I’m thinking of changing the Book of Common Prayer.  To do so, I’ll have to send a letter to the Custodian of the Standard Book of Common Prayer, and it may take a few years for my change to be officially accepted.  That’s fine.  In the meantime, maybe you can test my idea in your church, whether it’s liturgical or informal, and see what you think.  Let me explain.

 

One of the strengths of the Anglican tradition is a commitment to prayer.  The Prayer Book is chock full of some of the Church’s great “collects.”  If you know where to look, you can find the perfect prayer for almost any occasion.
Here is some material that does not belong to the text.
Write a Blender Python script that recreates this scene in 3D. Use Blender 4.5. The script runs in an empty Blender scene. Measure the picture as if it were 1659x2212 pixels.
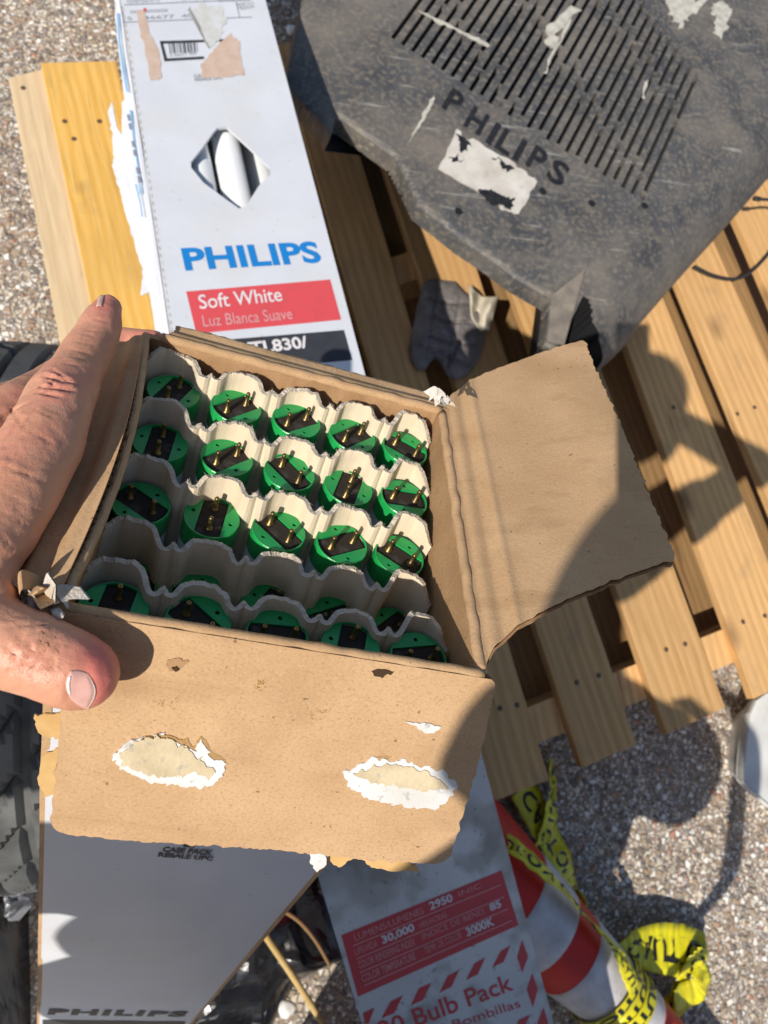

But I’m reminded of what Carl Henry, the great evangelical theologian of the 20th century once said, “The gospel is only good news if it gets there in time.”  I think the same notion applies to prayer.  Sometimes we need it…now.

 

So, here’s the change I’d like to make; let’s call it “Form VII.”  Whenever someone tells you what they’re going through, be a compassionate listener and say, “Let’s pray now.”  Then pray on the spot.  Perhaps you’re like me; there have been times when I’ve told someone “I’ll pray for you,” but have forgotten immediately.  Let’s fix that by saying, “Let’s pray now.”

 

The reality is, most people come to church with cluttered minds and burdened hearts; for some the burdens are overwhelming.  I believe the time after a worship service is for fellowship and prayer.  A time when people listen to each other and have the courage to say, “Let’s pray now….”  Imagine the healing and spiritual strength that such an ethos of corporate prayer ministry could bring to your church.

 

Come to think of it, maybe it’s too complicated to tinker with the Book of Common Prayer after all these years. Why not implement the change on our own? Let’s pray now.